Published on 12:00 AM, December 19, 2010

Column

Mobile data dilemma

The idea of mobile operators jointly owning and operating the network is bubbling again. The latest was the call by the Banglalink CEO that all mobile operators cooperate in building one common 3G network (Growth hinges on telecom, Nov 11, 2010).
For an industry in which profits are under considerable pressure, the prospect of investing in an entire overlay network that may or may not yield revenues over and above what the existing 2G network currently generates is understandably scary. For governments that have been slow to re-farm frequencies, the prospect of getting 3G services with a smaller number of spectrum slots is attractive. For the many planners among us, still retaining elements of 1960s thinking, the idea of input optimisation is inherently attractive.
But the proposal is impractical and wrong. It should be scotched before it gains any traction in this key period where one hopes plans are being made for Bangladesh's 3G auctions.
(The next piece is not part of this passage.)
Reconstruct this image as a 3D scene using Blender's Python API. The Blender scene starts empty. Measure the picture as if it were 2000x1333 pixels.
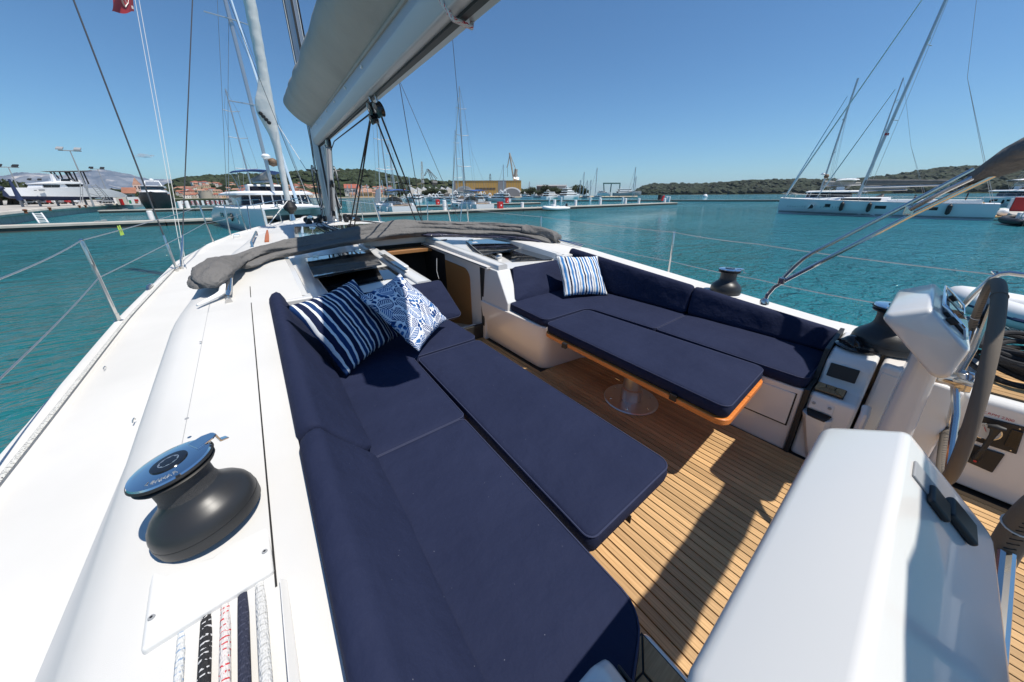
import bpy, bmesh, math, random
from mathutils import Vector, Matrix, noise, Euler
R = math.radians
sc = bpy.context.scene
COL = sc.collection
PI = math.pi
random.seed(7)

# ------------------------------------------------------------------ camera
# metres; origin at the eye of the camera, +Y towards the bow of the yacht, +X to starboard
F_PX, CX, CY, WPX = 622.0, 1000.0, 609.0, 2000.0
PITCH = math.atan((609 - 382) / F_PX)
YAW = math.atan(510 / math.hypot(F_PX, 227))
ROLL = math.atan(-0.0062)
fw = Vector((math.sin(YAW) * math.cos(PITCH), math.cos(YAW) * math.cos(PITCH), -math.sin(PITCH)))
rt = Vector((math.cos(YAW), -math.sin(YAW), 0))
up = rt.cross(fw)
r2 = rt * math.cos(ROLL) + up * math.sin(ROLL)
u2 = up * math.cos(ROLL) - rt * math.sin(ROLL)
cam_d = bpy.data.cameras.new('camera')
cam = bpy.data.objects.new('camera', cam_d)
COL.objects.link(cam)
m = Matrix((r2, u2, -fw)).transposed().to_4x4()
cam.matrix_world = m
cam_d.sensor_width = 36
cam_d.lens = F_PX / WPX * 36
cam_d.shift_y = -57.5 / WPX
cam_d.clip_start = 0.02
cam_d.clip_end = 60000
sc.camera = cam

# ------------------------------------------------------------------ light
SUN = Vector((0.23, -0.39, 1.0)).normalized()
w = bpy.data.worlds.new('World')
sc.world = w
w.use_nodes = True
nt = w.node_tree
bg = nt.nodes['Background']
sky = nt.nodes.new('ShaderNodeTexSky')
sky.sky_type = 'NISHITA'
sky.sun_disc = False
sky.sun_elevation = math.asin(SUN.z)
sky.sun_rotation = math.atan2(SUN.x, SUN.y)
sky.air_density = 1.0
sky.dust_density = 0.0
sky.ozone_density = 3.0
sky.altitude = 0
tint = nt.nodes.new('ShaderNodeVectorMath')      # clear polarised summer sky: a deeper blue than the model's
tint.operation = 'MULTIPLY'
tint.inputs[1].default_value = (0.55, 0.825, 1.0)
nt.links.new(sky.outputs[0], tint.inputs[0])
nt.links.new(tint.outputs[0], bg.inputs[0])
bg.inputs[1].default_value = 0.105
sd = bpy.data.lights.new('sun', 'SUN')
so = bpy.data.objects.new('sun', sd)
COL.objects.link(so)
sd.energy = 4.7
sd.angle = R(0.53)
sd.color = (1.0, 0.94, 0.845)
so.rotation_euler = SUN.to_track_quat('Z', 'Y').to_euler()
sc.view_settings.view_transform = 'Standard'
sc.view_settings.look = 'None'
sc.view_settings.gamma = 1
sc.view_settings.exposure = 0.16
sc.view_settings.use_curve_mapping = False
sc.cycles.max_bounces = 6
sc.cycles.volume_bounces = 0
sc.cycles.use_denoising = True
WATER = -2.6

# ------------------------------------------------------------------ measuring: a pixel of the photograph to a place
def ray(px, py):
    return fw + r2 * ((px - CX) / F_PX) - u2 * ((py - CY) / F_PX)
def onz(px, py, z):
    d = ray(px, py)
    return d * (z / d.z)
def onx(px, py, x):
    d = ray(px, py)
    return d * (x / d.x)
def ony(px, py, y):
    d = ray(px, py)
    return d * (y / d.y)
def ond(px, py, dist):
    d = ray(px, py)
    return d * (dist / math.hypot(d.x, d.y))

# ------------------------------------------------------------------ materials
MATS = {}
def mat(name, col, rough=0.5, metal=0.0, bump=None, var=None, coat=0.0, spec=None, trans=0.0, emis=None, ior=None, alpha=None):
    """bump=(scale, strength, distance)  var=(scale, amount, detail)"""
    if name in MATS:
        return MATS[name]
    mt = bpy.data.materials.new(name)
    mt.use_nodes = True
    n = mt.node_tree.nodes
    l = mt.node_tree.links
    p = n['Principled BSDF']
    p.inputs['Base Color'].default_value = (*col, 1)
    p.inputs['Roughness'].default_value = rough
    p.inputs['Metallic'].default_value = metal
    if coat:
        p.inputs['Coat Weight'].default_value = coat
        p.inputs['Coat Roughness'].default_value = 0.04
    if spec is not None:
        p.inputs['Specular IOR Level'].default_value = spec
    if trans:
        p.inputs['Transmission Weight'].default_value = trans
    if ior:
        p.inputs['IOR'].default_value = ior
    tc = n.new('ShaderNodeTexCoord')
    if var:
        t = n.new('ShaderNodeTexNoise')
        t.inputs['Scale'].default_value = var[0]
        t.inputs['Detail'].default_value = var[2] if len(var) > 2 else 4
        l.new(tc.outputs['Object'], t.inputs['Vector'])
        mr = n.new('ShaderNodeMapRange')
        mr.inputs['From Min'].default_value = 0.3
        mr.inputs['From Max'].default_value = 0.7
        mr.inputs['To Min'].default_value = 1 - var[1]
        mr.inputs['To Max'].default_value = 1 + var[1]
        l.new(t.outputs['Fac'], mr.inputs['Value'])
        mx = n.new('ShaderNodeVectorMath')
        mx.operation = 'SCALE'
        mx.inputs[0].default_value = col
        l.new(mr.outputs[0], mx.inputs['Scale'])
        l.new(mx.outputs[0], p.inputs['Base Color'])
    if bump:
        t = n.new('ShaderNodeTexNoise')
        t.inputs['Scale'].default_value = bump[0]
        t.inputs['Detail'].default_value = 5
        l.new(tc.outputs['Object'], t.inputs['Vector'])
        b = n.new('ShaderNodeBump')
        b.inputs['Strength'].default_value = bump[1]
        b.inputs['Distance'].default_value = bump[2] if len(bump) > 2 else 0.01
        l.new(t.outputs['Fac'], b.inputs['Height'])
        l.new(b.outputs[0], p.inputs['Normal'])
    MATS[name] = mt
    return mt

def nodes_of(mt):
    return mt.node_tree.nodes, mt.node_tree.links, mt.node_tree.nodes['Principled BSDF']

M = {}
M['gel'] = mat('white gelcoat', (0.70, 0.695, 0.675), 0.22, var=(1.3, 0.03), coat=0.4)
M['gel2'] = mat('cream gelcoat of the cockpit', (0.74, 0.70, 0.66), 0.25, var=(2.0, 0.03), coat=0.3)
M['nonskid'] = mat('non slip deck paint', (0.63, 0.622, 0.60), 0.6, bump=(900, 0.25, 0.002), var=(1.6, 0.06, 8))
M['navy'] = mat('navy acrylic canvas', (0.0125, 0.0165, 0.046), 0.85, bump=(6, 0.6, 0.035), spec=0.2)
M['piping'] = mat('navy piping', (0.03, 0.038, 0.085), 0.8)
M['steel'] = mat('polished stainless steel', (0.62, 0.61, 0.59), 0.14, 1.0)
M['brushed'] = mat('brushed steel', (0.62, 0.60, 0.57), 0.30, 0.85, bump=(60, 0.08, 0.002))
M['chrome'] = mat('mirror chrome', (0.75, 0.76, 0.78), 0.05, 1.0)
M['alu'] = mat('anodised mast alloy', (0.50, 0.51, 0.53), 0.38, 0.75)
M['alugrey'] = mat('painted grey boom', (0.42, 0.43, 0.44), 0.35, 0.25)
M['black'] = mat('matt black plastic', (0.014, 0.014, 0.015), 0.5)
M['blackg'] = mat('glossy black plastic', (0.01, 0.01, 0.012), 0.15)
M['anth'] = mat('anthracite anodised drum', (0.035, 0.036, 0.038), 0.38, 0.3, bump=(300, 0.03, 0.001))
M['drum'] = mat('gritty drum grip', (0.05, 0.05, 0.052), 0.55, 0.3, bump=(450, 0.9, 0.003))
M['caulk'] = mat('black caulking', (0.012, 0.011, 0.01), 0.6)
M['rubber'] = mat('black rubber', (0.018, 0.018, 0.018), 0.55)
M['canvas'] = mat('grey acrylic canvas', (0.155, 0.15, 0.146), 0.85, bump=(11, 0.8, 0.05), var=(3, 0.10), spec=0.2)
M['cover'] = mat('pale grey sail cover', (0.36, 0.345, 0.32), 0.75, bump=(9, 0.35, 0.03), var=(2.0, 0.08), spec=0.3)
M['vinyl'] = mat('clear window vinyl', (0.06, 0.06, 0.09), 0.08, bump=(14, 0.7, 0.03))
M['smoke'] = mat('smoked acrylic pane', (0.008, 0.009, 0.011), 0.03, coat=1.0, spec=0.8)
M['dark'] = mat('dark interior', (0.01, 0.008, 0.007), 0.8)
M['ply'] = mat('varnished interior wood', (0.36, 0.17, 0.06), 0.4, bump=(40, 0.1, 0.002))
M['suede'] = mat('taupe suede wheel cover', (0.15, 0.125, 0.10), 0.9, bump=(400, 0.6, 0.002))
M['white'] = mat('white paint', (0.8, 0.8, 0.8), 0.4)
M['whitecloth'] = mat('white sail cloth', (0.72, 0.72, 0.70), 0.7, bump=(12, 0.3, 0.02))
M['rope_b'] = mat('black rope', (0.02, 0.02, 0.022), 0.8, bump=(250, 1.0, 0.004))
M['rope_w'] = mat('white rope', (0.62, 0.62, 0.60), 0.8, bump=(250, 1.0, 0.004))
M['wire'] = mat('steel wire', (0.42, 0.42, 0.42), 0.35, 0.8)
M['darkwire'] = mat('dark rigging wire', (0.12, 0.12, 0.125), 0.45, 0.6)
M['red'] = mat('red paint', (0.5, 0.02, 0.02), 0.45)
M['grey'] = mat('mid grey paint', (0.3, 0.31, 0.32), 0.5)
M['blue'] = mat('blue canvas', (0.04, 0.10, 0.30), 0.8)
M['concrete'] = mat('pale pontoon concrete', (0.42, 0.39, 0.35), 0.85, bump=(6, 0.5, 0.03), var=(1.5, 0.15, 8))
M['antifoul'] = mat('dark blue antifouling', (0.02, 0.035, 0.10), 0.6)
M['hullw'] = mat('far boat gelcoat', (0.72, 0.73, 0.74), 0.3)

# teak: grain stretched along the length of the plank
def teak(name, col, along=1, sc_=1.0, rough=0.6):
    mt = bpy.data.materials.new(name)
    mt.use_nodes = True
    n, l, p = nodes_of(mt)
    tc = n.new('ShaderNodeTexCoord')
    mp = n.new('ShaderNodeMapping')
    s = [60 * sc_] * 3
    s[along] = 2.2 * sc_
    mp.inputs['Scale'].default_value = s
    l.new(tc.outputs['Object'], mp.inputs['Vector'])
    t = n.new('ShaderNodeTexNoise')
    t.inputs['Scale'].default_value = 3
    t.inputs['Detail'].default_value = 6
    l.new(mp.outputs[0], t.inputs['Vector'])
    oi = n.new('ShaderNodeObjectInfo')
    cr = n.new('ShaderNodeValToRGB')
    cr.color_ramp.elements[0].position = 0.3
    cr.color_ramp.elements[0].color = (col[0] * 0.72, col[1] * 0.66, col[2] * 0.58, 1)
    cr.color_ramp.elements[1].position = 0.7
    cr.color_ramp.elements[1].color = (col[0] * 1.12, col[1] * 1.14, col[2] * 1.2, 1)
    l.new(t.outputs['Fac'], cr.inputs[0])
    t2 = n.new('ShaderNodeTexNoise')
    t2.inputs['Scale'].default_value = 3.1
    t2.inputs['Detail'].default_value = 6
    l.new(tc.outputs['Object'], t2.inputs['Vector'])
    ad = n.new('ShaderNodeMath')
    ad.operation = 'ADD'
    l.new(t2.outputs['Fac'], ad.inputs[0])
    l.new(oi.outputs['Random'], ad.inputs[1])
    mr = n.new('ShaderNodeMapRange')
    mr.inputs['From Min'].default_value = 0.3
    mr.inputs['From Max'].default_value = 1.7
    mr.inputs['To Min'].default_value = 0.68
    mr.inputs['To Max'].default_value = 1.26
    l.new(ad.outputs[0], mr.inputs['Value'])
    vm = n.new('ShaderNodeVectorMath')
    vm.operation = 'SCALE'
    l.new(cr.outputs[0], vm.inputs[0])
    l.new(mr.outputs[0], vm.inputs['Scale'])
    l.new(vm.outputs[0], p.inputs['Base Color'])
    p.inputs['Roughness'].default_value = rough
    b = n.new('ShaderNodeBump')
    b.inputs['Strength'].default_value = 0.25
    b.inputs['Distance'].default_value = 0.002
    l.new(t.outputs['Fac'], b.inputs['Height'])
    l.new(b.outputs[0], p.inputs['Normal'])
    return mt
M['teak'] = teak('teak deck plank', (0.55, 0.345, 0.155))
M['teakx'] = teak('teak step board', (0.46, 0.28, 0.13), along=0)
M['cherry'] = teak('varnished table edge', (0.62, 0.20, 0.045), rough=0.3)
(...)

Decision-making by consortium
Unlike traditional infrastructures such as water distribution systems -- telecom networks require continuous investment and improvement. Thirty years or even 60 years later, properly installed water pipes will function little differently than when they were put in. In contrast, the capabilities of a telecom network will be fundamentally different just a few years after it is built. Continuous software enhancements will increase the carrying capacity as well as functionalities.
This means that a telecom network requires a governance structure capable of quick investment decisions. It has been well established that government-owned enterprises lack this. What is less well known is that enterprises that are jointly owned by private entities that compete elsewhere on the value chain also lack the ability to take investment decisions.
An investment decision is not simply an expression of opinion; it has to be backed up by large sums of real money. Even in joint ventures made up of only two parties, it is difficult to make investment decisions. One may prefer the quick gratification of declaring dividends while the other is willing to delay the rewards in the belief that the delay will multiply them. The result is deadlock. Many joint ventures dissolve for this reason.
Can you imagine such decisions being taken by four or five operators with different profitability profiles and shareholders with varying expectations? A consortium of operators running a 3G network is a recipe for deadlock.
One may argue that the problem can be solved by majority vote. That is how it is solved in limited-liability companies or some partnerships. The rules decree that the minority must commit resources to implement the majority decision. But how realistic is this in the case of a consortium? Can a company that is losing money or is under pressure to keep its share price up, be compelled to invest? Unlikely.
The issue is not simply about upgrading the capabilities of networks. A 3G network is rarely, if ever, fully built out right at the start. Normal practice is to build in the main cities, the highways, then the secondary cities, and so on. The investment timing and extent depend on many factors, among them being the return on the previous investment. It is well known that different operators have different marketing strategies: some base theirs on the broadest possible coverage; other focus on different niches. They will obviously have differences on, for example, the pace of extending coverage beyond the highways into the interior to cover villages. These differences will create friction in all investment decisions taken by the consortium.

One company owns; others use
Even in the case of gas and water pipelines, where there is no continuous need for investment and upgrades, consortia are not optimal. Here, the best solution is seen as that which allows one company to build and operate the network, subject to an obligation to allow its competitors at the retail level to use it in a non-discriminatory manner and at cost-oriented prices.
Perhaps this is a solution for 3G networks, if an acceptable regulatory regime exists.
In the case of infrastructure that does not require continuous investment and upgrades, one may even embed the terms and conditions of giving access to competitors in a detailed concession contract. The government can craft this governing document using external expertise and transparent procedures. If the document is clear enough, it is possible that the need for ongoing supervision by a regulatory agency will be minimal. The problem, of course, is that if one party wants to renege on commitments or gain an advantage, all it has to do is hire clever lawyers. Then the need for adjudication and dispute resolution arises; a regulatory agency or arbitration becomes essential.

Regulatory discretion
In the case of 3G networks, unambiguous concession contracts will be difficult to craft because markets and technologies are in rapid flux. Whatever is written down at a point of time cannot fully reflect all future trajectories.
That leaves the whole thing at the mercy of the regulatory agency and its discretion. If we are talking about building a 3G network in Sweden that will be made available to all operators on fair terms, I might concede the possibility of an effective regulatory solution. But the question is whether the single network can be made to work in Bangladesh, where there still are questions about the capacity and efficacy of the regulatory powers -- now divided between the Ministry and the Regulatory Commission.
The operation of multiple 3G networks, owned and operated by different limited-liability companies, may be sub-optimal if seen solely from resource optimisation or planning perspective. But it is actually the most efficacious for the ground conditions in Bangladesh.
The different networks will be rolled out at different speeds, and be based on different geographical and service-quality priorities. Consumers will have real choices and things will get done with minimal dependence on high performance by the regulatory agency. We go back to a fundamental truth: the best solution depends on the fit with actual circumstances, not fealty to an abstract ideal.

Rohan Samarajiva is the CEO of LIRNEasia.